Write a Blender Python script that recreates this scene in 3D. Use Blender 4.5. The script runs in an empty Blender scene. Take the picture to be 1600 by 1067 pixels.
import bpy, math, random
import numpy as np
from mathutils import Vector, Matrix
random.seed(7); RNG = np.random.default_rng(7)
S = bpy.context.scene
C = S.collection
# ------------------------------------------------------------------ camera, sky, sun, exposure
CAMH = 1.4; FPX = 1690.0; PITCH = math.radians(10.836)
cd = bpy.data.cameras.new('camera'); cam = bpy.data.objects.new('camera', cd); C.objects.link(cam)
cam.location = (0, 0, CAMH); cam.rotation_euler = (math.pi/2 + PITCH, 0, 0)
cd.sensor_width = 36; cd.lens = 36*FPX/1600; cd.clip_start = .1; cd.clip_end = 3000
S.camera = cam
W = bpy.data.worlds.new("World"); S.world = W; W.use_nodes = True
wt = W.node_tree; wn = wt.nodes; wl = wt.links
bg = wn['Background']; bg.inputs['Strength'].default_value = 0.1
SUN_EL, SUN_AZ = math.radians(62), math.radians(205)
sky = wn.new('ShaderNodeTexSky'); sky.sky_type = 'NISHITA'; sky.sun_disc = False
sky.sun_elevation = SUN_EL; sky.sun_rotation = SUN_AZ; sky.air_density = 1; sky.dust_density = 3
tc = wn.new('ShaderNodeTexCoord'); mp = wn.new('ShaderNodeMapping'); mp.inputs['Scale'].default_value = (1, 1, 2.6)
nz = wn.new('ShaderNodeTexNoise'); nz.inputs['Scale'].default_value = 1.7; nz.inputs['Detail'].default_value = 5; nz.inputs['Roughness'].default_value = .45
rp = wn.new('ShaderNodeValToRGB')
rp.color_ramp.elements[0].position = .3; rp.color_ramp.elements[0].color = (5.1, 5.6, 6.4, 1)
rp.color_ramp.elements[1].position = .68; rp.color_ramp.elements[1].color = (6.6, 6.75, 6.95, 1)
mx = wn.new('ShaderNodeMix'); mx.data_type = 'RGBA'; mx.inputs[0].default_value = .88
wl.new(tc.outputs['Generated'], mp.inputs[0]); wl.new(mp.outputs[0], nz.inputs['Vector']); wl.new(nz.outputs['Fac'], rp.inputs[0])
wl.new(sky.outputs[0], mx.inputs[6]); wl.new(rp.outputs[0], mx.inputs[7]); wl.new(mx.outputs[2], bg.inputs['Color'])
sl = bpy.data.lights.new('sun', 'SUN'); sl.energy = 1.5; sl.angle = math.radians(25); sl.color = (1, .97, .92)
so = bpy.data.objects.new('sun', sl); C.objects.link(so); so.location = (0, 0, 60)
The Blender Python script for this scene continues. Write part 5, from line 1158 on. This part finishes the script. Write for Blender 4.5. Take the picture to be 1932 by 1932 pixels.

▸ AIM OF THE TASK
Transcribe all of the material exactly. Omit nothing.

▸ EXERCISE OUTPUT
Write a Blender Python script that recreates this scene in 3D. Use Blender 4.5. The script runs in an empty Blender scene. Take the picture to be 1600 by 1067 pixels.
import bpy, math, random
import numpy as np
from mathutils import Vector, Matrix
random.seed(7); RNG = np.random.default_rng(7)
S = bpy.context.scene
C = S.collection
# ------------------------------------------------------------------ camera, sky, sun, exposure
CAMH = 1.4; FPX = 1690.0; PITCH = math.radians(10.836)
cd = bpy.data.cameras.new('camera'); cam = bpy.data.objects.new('camera', cd); C.objects.link(cam)
cam.location = (0, 0, CAMH); cam.rotation_euler = (math.pi/2 + PITCH, 0, 0)
cd.sensor_width = 36; cd.lens = 36*FPX/1600; cd.clip_start = .1; cd.clip_end = 3000
S.camera = cam
W = bpy.data.worlds.new("World"); S.world = W; W.use_nodes = True
wt = W.node_tree; wn = wt.nodes; wl = wt.links
bg = wn['Background']; bg.inputs['Strength'].default_value = 0.1
SUN_EL, SUN_AZ = math.radians(62), math.radians(205)
sky = wn.new('ShaderNodeTexSky'); sky.sky_type = 'NISHITA'; sky.sun_disc = False
sky.sun_elevation = SUN_EL; sky.sun_rotation = SUN_AZ; sky.air_density = 1; sky.dust_density = 3
tc = wn.new('ShaderNodeTexCoord'); mp = wn.new('ShaderNodeMapping'); mp.inputs['Scale'].default_value = (1, 1, 2.6)
nz = wn.new('ShaderNodeTexNoise'); nz.inputs['Scale'].default_value = 1.7; nz.inputs['Detail'].default_value = 5; nz.inputs['Roughness'].default_value = .45
rp = wn.new('ShaderNodeValToRGB')
rp.color_ramp.elements[0].position = .3; rp.color_ramp.elements[0].color = (5.1, 5.6, 6.4, 1)
rp.color_ramp.elements[1].position = .68; rp.color_ramp.elements[1].color = (6.6, 6.75, 6.95, 1)
mx = wn.new('ShaderNodeMix'); mx.data_type = 'RGBA'; mx.inputs[0].default_value = .88
wl.new(tc.outputs['Generated'], mp.inputs[0]); wl.new(mp.outputs[0], nz.inputs['Vector']); wl.new(nz.outputs['Fac'], rp.inputs[0])
wl.new(sky.outputs[0], mx.inputs[6]); wl.new(rp.outputs[0], mx.inputs[7]); wl.new(mx.outputs[2], bg.inputs['Color'])
sl = bpy.data.lights.new('sun', 'SUN'); sl.energy = 1.5; sl.angle = math.radians(25); sl.color = (1, .97, .92)
so = bpy.data.objects.new('sun', sl); C.objects.link(so); so.location = (0, 0, 60)
The Blender Python script for this scene continues. Write part 5, from line 1158 on. This part finishes the script. Write for Blender 4.5. Take the picture to be 1932 by 1932 pixels.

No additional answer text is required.